■ **Required work**: Please return nothing but the lines between the line holding "What Blender Python" and the line holding "PI = math.pi", both ends included, without the pictures.

Start of Material to process

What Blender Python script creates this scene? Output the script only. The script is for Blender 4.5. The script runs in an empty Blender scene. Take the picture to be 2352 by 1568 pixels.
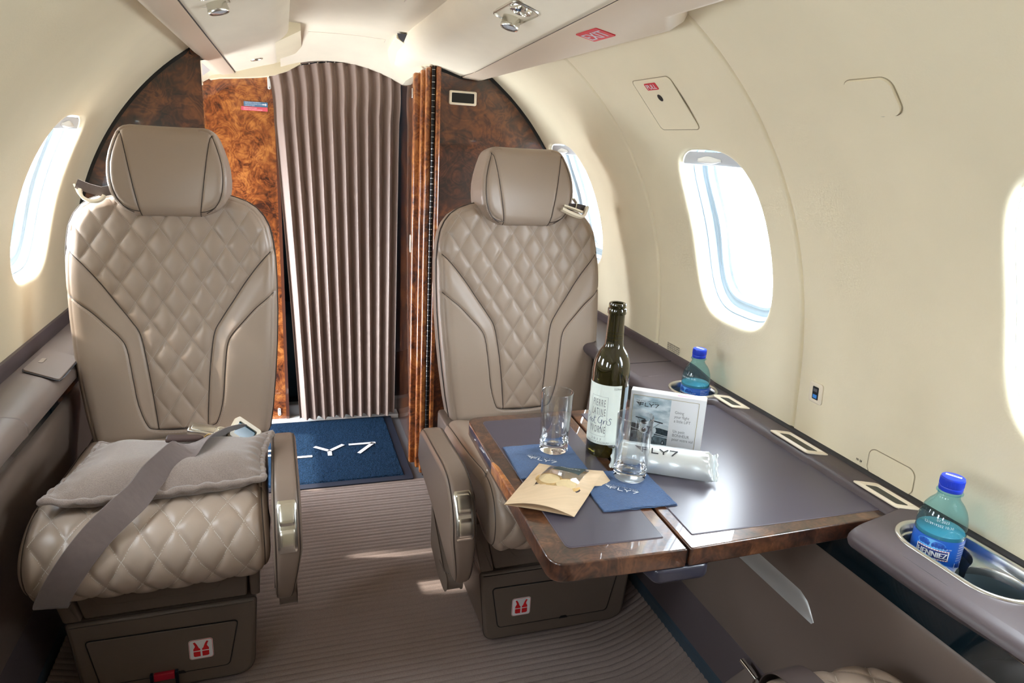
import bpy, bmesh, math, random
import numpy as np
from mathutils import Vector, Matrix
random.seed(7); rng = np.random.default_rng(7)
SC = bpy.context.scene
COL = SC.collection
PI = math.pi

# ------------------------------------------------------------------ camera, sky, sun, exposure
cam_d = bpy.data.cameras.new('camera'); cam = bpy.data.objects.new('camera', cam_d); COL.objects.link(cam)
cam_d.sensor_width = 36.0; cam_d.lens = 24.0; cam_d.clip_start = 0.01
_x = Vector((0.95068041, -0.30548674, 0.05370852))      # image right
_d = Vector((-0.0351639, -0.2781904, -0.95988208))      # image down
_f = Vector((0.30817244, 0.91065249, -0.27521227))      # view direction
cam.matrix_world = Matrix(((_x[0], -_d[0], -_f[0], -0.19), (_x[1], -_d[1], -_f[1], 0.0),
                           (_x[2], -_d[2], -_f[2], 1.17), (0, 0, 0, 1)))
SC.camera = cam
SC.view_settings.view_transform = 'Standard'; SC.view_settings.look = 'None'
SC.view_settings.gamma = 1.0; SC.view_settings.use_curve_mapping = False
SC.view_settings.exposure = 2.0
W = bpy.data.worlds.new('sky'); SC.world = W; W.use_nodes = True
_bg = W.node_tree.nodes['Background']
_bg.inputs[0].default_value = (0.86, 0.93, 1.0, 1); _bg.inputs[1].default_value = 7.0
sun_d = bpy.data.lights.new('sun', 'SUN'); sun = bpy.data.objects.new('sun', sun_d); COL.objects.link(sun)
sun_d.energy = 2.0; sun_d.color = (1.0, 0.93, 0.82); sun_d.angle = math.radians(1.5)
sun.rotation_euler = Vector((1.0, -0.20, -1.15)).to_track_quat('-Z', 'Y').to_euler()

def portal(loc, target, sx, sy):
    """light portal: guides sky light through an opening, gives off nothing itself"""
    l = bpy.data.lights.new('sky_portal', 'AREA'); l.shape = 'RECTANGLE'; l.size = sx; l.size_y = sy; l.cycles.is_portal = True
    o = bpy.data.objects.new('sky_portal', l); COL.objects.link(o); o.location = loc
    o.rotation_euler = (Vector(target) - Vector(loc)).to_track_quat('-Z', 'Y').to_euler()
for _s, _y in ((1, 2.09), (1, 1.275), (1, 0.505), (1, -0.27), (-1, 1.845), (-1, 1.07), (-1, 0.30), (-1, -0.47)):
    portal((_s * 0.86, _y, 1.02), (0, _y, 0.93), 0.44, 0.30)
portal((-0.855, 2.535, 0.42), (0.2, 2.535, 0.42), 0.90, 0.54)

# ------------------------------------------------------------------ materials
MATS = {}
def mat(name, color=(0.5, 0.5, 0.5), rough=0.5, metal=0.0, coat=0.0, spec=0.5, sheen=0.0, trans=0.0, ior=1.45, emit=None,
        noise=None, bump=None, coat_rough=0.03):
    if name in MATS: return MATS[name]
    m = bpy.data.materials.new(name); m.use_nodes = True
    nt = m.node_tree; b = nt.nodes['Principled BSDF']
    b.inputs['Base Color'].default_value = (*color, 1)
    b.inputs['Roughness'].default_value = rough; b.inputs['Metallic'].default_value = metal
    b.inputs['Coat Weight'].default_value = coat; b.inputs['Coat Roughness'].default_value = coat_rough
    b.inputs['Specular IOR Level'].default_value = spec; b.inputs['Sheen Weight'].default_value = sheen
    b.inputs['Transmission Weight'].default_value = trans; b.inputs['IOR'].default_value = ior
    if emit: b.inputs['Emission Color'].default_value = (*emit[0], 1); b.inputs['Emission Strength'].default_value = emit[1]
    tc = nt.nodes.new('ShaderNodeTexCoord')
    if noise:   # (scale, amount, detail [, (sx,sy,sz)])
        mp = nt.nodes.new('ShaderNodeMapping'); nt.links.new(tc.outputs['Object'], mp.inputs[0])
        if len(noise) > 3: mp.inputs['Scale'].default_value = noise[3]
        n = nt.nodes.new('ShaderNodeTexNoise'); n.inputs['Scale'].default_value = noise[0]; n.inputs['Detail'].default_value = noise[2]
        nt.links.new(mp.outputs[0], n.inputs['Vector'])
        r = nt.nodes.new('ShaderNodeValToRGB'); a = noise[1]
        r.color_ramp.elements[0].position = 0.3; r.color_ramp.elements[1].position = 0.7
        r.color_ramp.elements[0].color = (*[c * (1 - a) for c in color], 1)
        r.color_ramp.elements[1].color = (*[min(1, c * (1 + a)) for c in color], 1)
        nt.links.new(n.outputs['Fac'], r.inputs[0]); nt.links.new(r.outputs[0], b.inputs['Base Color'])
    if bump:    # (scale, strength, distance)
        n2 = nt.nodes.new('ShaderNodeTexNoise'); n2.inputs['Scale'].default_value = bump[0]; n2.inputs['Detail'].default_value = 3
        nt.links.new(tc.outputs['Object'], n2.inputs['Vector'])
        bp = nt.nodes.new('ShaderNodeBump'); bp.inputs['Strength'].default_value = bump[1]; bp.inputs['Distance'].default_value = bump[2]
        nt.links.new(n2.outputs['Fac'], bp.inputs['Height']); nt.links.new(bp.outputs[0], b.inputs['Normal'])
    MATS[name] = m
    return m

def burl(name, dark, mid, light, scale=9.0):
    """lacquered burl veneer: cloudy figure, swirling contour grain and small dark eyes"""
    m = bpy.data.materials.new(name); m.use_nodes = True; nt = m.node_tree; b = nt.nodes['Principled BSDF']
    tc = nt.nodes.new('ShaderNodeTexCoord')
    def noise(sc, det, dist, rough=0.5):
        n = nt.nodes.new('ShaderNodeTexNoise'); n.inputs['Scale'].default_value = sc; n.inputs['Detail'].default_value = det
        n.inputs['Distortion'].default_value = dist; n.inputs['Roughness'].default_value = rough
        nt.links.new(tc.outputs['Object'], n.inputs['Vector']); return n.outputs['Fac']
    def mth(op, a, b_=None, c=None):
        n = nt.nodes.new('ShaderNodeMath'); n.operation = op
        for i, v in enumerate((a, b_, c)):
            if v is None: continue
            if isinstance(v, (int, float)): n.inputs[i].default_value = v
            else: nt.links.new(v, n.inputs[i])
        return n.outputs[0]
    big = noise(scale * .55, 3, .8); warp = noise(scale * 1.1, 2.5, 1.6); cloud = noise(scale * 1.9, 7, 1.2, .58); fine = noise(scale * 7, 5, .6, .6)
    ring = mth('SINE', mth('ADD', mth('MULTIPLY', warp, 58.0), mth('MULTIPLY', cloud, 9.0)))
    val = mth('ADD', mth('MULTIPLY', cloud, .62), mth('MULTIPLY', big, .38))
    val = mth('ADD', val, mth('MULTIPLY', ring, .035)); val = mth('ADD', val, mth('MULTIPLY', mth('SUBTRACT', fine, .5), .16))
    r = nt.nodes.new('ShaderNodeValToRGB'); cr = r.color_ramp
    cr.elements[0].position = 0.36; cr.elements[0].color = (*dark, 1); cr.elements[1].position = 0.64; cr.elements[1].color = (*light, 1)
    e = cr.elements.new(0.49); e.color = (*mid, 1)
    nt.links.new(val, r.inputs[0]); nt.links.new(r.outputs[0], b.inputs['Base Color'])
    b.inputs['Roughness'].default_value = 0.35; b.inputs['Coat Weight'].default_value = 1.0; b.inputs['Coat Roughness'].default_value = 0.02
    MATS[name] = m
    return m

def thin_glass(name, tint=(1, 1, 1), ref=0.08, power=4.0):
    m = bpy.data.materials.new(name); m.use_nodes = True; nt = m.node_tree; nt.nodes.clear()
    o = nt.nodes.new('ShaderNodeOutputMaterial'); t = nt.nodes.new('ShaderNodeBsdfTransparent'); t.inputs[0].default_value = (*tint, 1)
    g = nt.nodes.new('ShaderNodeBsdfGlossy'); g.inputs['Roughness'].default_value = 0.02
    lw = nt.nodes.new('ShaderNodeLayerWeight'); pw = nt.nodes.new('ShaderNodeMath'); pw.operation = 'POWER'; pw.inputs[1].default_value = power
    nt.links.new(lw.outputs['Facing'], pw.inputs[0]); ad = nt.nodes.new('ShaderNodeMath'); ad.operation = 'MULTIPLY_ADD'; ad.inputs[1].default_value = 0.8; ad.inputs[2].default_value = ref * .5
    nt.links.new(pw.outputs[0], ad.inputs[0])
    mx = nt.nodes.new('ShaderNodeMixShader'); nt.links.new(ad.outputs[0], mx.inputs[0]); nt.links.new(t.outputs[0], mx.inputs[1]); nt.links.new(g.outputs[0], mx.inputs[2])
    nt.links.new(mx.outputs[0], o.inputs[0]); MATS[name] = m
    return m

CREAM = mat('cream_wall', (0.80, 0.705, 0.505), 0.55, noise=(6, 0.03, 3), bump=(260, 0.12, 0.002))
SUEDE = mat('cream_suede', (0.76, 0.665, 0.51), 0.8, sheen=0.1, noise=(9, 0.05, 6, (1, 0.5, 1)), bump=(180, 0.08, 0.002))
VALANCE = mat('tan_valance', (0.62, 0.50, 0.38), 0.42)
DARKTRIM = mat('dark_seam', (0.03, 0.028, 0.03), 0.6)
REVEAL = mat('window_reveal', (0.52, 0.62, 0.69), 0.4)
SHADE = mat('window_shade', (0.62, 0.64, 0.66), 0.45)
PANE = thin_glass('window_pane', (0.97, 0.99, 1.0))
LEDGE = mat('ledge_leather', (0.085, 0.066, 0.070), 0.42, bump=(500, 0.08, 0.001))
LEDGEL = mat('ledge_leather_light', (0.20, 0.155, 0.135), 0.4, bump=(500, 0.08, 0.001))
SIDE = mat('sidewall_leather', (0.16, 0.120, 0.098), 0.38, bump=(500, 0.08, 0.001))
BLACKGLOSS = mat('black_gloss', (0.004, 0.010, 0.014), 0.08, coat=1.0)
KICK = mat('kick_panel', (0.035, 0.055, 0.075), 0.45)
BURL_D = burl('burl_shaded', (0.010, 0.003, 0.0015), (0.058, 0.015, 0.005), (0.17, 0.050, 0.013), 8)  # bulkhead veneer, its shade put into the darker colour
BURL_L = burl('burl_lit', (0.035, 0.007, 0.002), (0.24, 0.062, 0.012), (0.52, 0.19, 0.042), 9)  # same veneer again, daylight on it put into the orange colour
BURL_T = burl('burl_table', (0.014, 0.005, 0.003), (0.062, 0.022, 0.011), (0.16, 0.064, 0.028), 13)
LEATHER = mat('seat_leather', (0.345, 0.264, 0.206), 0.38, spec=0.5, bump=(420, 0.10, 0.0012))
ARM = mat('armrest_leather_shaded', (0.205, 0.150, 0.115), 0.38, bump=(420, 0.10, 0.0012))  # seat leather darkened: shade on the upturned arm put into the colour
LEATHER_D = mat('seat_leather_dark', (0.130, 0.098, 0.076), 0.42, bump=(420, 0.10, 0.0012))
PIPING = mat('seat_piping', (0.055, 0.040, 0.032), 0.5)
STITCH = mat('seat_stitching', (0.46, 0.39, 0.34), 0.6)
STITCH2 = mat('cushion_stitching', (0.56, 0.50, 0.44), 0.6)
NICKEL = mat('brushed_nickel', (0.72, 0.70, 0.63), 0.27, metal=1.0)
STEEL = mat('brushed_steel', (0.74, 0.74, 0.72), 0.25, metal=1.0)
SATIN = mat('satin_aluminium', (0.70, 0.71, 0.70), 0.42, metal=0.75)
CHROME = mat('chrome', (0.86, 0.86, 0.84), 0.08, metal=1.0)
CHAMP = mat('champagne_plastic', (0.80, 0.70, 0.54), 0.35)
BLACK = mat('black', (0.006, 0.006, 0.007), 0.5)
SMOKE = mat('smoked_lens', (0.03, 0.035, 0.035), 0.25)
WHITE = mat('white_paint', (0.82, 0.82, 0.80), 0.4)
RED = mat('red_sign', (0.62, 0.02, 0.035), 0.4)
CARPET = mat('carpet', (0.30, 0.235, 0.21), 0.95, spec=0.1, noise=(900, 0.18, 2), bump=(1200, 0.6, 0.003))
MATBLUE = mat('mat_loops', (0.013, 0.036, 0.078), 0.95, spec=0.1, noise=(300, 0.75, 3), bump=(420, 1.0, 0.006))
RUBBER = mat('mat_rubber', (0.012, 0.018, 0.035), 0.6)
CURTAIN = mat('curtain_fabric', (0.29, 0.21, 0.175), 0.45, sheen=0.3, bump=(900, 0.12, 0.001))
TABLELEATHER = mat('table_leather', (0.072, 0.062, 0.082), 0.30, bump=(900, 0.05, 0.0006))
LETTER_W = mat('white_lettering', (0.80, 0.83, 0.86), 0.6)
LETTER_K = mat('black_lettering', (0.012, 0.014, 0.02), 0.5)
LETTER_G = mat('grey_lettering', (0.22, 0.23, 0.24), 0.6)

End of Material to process
Start of Material to process

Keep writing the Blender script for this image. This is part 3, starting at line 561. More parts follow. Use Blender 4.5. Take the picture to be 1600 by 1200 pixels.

End of Material to process
Start of Material to process

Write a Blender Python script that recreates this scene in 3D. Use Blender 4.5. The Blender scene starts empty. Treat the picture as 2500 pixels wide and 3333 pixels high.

End of Material to process

■ **Exercise answer**:
What Blender Python script creates this scene? Output the script only. The script is for Blender 4.5. The script runs in an empty Blender scene. Take the picture to be 2352 by 1568 pixels.
import bpy, bmesh, math, random
import numpy as np
from mathutils import Vector, Matrix
random.seed(7); rng = np.random.default_rng(7)
SC = bpy.context.scene
COL = SC.collection
PI = math.pi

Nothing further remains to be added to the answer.